[WHAT YOU HAVE TO DO]: Only the lines holding the string "wide" are needed. Copy each one.

[SOURCE EXCERPT]:
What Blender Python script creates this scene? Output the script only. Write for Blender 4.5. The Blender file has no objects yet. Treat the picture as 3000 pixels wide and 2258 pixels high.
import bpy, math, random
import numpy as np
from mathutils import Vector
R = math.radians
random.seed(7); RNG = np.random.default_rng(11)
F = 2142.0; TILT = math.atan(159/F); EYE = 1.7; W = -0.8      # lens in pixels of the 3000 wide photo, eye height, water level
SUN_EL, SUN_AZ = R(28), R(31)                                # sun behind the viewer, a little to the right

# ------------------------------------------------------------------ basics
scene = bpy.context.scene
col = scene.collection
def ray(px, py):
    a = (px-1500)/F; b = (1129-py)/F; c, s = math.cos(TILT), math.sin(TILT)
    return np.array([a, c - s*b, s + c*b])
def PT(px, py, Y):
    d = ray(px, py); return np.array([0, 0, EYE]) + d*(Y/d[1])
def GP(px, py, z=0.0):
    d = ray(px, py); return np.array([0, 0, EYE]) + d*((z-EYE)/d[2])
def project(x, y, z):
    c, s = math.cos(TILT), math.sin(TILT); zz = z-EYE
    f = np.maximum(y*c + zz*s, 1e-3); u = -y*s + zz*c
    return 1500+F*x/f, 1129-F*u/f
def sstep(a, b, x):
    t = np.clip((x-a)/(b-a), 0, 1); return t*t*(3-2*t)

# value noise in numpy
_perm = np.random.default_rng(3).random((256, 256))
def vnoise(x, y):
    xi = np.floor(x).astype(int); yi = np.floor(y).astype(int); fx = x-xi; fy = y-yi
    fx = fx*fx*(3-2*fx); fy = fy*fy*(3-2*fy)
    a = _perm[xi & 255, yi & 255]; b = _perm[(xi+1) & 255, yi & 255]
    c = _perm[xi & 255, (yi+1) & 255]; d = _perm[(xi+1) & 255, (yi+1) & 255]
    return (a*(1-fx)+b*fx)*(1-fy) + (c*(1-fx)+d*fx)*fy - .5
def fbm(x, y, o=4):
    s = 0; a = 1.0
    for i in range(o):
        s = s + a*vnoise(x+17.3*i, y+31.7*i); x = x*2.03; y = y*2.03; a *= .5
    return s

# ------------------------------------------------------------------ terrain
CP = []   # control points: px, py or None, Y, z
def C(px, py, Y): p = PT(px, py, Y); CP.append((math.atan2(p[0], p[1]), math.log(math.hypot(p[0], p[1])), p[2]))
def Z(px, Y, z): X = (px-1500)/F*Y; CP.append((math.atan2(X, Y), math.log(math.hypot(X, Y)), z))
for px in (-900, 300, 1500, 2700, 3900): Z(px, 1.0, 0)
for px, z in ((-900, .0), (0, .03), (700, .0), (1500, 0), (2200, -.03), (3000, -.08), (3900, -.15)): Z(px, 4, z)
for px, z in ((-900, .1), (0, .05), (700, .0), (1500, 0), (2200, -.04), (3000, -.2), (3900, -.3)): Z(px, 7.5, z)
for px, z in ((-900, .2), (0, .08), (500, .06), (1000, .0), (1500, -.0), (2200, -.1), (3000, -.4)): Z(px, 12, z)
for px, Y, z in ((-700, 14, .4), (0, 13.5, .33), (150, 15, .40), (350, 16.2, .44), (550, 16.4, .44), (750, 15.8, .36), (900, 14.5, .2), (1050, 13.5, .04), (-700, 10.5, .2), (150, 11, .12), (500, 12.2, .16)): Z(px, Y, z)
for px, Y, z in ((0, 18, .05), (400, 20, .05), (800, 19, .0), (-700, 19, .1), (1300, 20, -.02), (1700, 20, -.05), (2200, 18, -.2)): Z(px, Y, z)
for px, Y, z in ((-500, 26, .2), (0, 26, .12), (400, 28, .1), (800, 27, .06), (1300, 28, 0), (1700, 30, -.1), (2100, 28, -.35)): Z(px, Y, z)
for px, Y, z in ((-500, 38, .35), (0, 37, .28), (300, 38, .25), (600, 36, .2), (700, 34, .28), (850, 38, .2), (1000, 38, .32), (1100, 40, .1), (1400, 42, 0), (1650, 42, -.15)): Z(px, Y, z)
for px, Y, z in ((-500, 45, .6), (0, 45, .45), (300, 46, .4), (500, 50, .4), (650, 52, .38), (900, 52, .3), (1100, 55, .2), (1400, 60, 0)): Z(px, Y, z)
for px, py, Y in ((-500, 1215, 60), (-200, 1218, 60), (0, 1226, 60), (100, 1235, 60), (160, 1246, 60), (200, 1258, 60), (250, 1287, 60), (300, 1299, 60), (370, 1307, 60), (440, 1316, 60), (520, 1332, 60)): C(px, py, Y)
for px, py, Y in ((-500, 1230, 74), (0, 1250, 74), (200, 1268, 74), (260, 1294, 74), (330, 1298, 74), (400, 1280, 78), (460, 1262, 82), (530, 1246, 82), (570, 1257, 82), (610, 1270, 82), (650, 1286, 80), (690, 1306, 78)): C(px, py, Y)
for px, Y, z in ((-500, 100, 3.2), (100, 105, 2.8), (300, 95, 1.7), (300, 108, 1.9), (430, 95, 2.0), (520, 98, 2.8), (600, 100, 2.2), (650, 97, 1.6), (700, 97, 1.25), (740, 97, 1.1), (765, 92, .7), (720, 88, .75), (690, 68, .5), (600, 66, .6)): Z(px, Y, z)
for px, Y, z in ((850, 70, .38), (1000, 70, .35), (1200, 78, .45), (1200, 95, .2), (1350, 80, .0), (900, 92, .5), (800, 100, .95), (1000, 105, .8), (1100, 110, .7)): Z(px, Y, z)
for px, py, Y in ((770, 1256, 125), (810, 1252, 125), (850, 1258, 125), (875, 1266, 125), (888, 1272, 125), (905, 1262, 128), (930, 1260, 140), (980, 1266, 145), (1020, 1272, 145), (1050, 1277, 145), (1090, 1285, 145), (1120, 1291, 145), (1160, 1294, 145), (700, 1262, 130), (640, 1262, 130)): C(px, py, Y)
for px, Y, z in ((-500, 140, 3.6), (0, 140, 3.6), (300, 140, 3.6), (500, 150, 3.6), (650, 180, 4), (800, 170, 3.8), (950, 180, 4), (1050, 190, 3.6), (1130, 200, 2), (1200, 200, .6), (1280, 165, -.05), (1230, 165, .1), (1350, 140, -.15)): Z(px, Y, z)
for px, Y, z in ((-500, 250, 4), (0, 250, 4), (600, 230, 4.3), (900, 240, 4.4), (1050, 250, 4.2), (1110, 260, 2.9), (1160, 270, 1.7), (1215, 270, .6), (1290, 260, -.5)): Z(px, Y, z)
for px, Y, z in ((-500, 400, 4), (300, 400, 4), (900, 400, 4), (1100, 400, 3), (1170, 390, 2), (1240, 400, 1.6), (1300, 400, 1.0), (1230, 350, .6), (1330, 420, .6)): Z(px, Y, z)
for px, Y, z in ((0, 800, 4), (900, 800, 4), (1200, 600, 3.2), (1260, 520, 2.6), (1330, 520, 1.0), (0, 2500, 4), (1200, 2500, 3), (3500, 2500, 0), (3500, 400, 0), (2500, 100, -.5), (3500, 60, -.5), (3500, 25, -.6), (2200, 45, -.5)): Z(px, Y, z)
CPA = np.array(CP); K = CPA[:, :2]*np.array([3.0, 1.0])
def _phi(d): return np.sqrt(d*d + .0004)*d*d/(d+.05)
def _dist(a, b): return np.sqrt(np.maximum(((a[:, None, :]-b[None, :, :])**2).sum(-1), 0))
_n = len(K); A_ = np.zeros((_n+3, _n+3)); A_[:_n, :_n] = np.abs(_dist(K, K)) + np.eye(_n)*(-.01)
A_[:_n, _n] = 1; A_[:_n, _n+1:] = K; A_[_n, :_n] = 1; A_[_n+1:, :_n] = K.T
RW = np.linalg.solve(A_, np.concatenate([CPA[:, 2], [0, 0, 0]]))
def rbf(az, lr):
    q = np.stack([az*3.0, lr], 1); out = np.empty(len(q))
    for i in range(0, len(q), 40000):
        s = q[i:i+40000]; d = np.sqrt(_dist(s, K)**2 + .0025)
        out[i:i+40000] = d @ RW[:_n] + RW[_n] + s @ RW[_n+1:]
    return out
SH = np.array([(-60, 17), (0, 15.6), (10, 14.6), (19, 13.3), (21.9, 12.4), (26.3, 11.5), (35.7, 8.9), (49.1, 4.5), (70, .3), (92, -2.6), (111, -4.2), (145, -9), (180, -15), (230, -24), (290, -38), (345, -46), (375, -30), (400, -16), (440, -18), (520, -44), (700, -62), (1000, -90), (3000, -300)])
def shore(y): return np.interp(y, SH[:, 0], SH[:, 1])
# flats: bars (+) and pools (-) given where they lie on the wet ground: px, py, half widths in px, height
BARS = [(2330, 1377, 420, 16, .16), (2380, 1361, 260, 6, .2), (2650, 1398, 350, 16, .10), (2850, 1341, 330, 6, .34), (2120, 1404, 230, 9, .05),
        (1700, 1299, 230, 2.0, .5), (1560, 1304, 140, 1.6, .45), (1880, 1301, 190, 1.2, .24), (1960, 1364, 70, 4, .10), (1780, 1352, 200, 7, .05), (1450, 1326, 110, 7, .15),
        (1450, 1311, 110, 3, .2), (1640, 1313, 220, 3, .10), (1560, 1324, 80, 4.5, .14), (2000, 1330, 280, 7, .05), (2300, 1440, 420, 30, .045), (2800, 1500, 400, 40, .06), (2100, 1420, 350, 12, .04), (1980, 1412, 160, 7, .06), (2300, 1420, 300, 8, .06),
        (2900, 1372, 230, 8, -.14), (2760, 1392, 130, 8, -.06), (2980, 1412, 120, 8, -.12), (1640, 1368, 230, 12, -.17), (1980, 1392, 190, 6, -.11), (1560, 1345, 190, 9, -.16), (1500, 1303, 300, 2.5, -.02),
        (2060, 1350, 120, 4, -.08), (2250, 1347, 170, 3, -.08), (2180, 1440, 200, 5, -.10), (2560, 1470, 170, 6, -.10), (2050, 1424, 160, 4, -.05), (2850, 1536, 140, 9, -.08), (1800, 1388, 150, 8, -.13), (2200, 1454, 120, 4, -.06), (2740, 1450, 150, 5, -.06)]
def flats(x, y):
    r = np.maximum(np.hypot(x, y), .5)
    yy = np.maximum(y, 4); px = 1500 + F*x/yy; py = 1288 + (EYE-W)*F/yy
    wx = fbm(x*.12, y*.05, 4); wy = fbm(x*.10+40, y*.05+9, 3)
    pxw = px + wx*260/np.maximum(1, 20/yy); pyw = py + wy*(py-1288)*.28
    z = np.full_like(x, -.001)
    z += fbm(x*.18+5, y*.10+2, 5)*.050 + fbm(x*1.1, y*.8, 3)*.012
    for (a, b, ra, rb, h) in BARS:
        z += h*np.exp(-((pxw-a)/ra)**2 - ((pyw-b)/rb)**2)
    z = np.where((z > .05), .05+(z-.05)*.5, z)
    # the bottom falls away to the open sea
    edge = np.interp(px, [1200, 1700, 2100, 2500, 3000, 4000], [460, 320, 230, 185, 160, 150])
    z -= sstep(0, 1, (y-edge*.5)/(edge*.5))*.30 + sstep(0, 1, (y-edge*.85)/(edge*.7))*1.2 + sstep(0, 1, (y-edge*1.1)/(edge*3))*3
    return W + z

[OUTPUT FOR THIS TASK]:
What Blender Python script creates this scene? Output the script only. Write for Blender 4.5. The Blender file has no objects yet. Treat the picture as 3000 pixels wide and 2258 pixels high.
F = 2142.0; TILT = math.atan(159/F); EYE = 1.7; W = -0.8      # lens in pixels of the 3000 wide photo, eye height, water level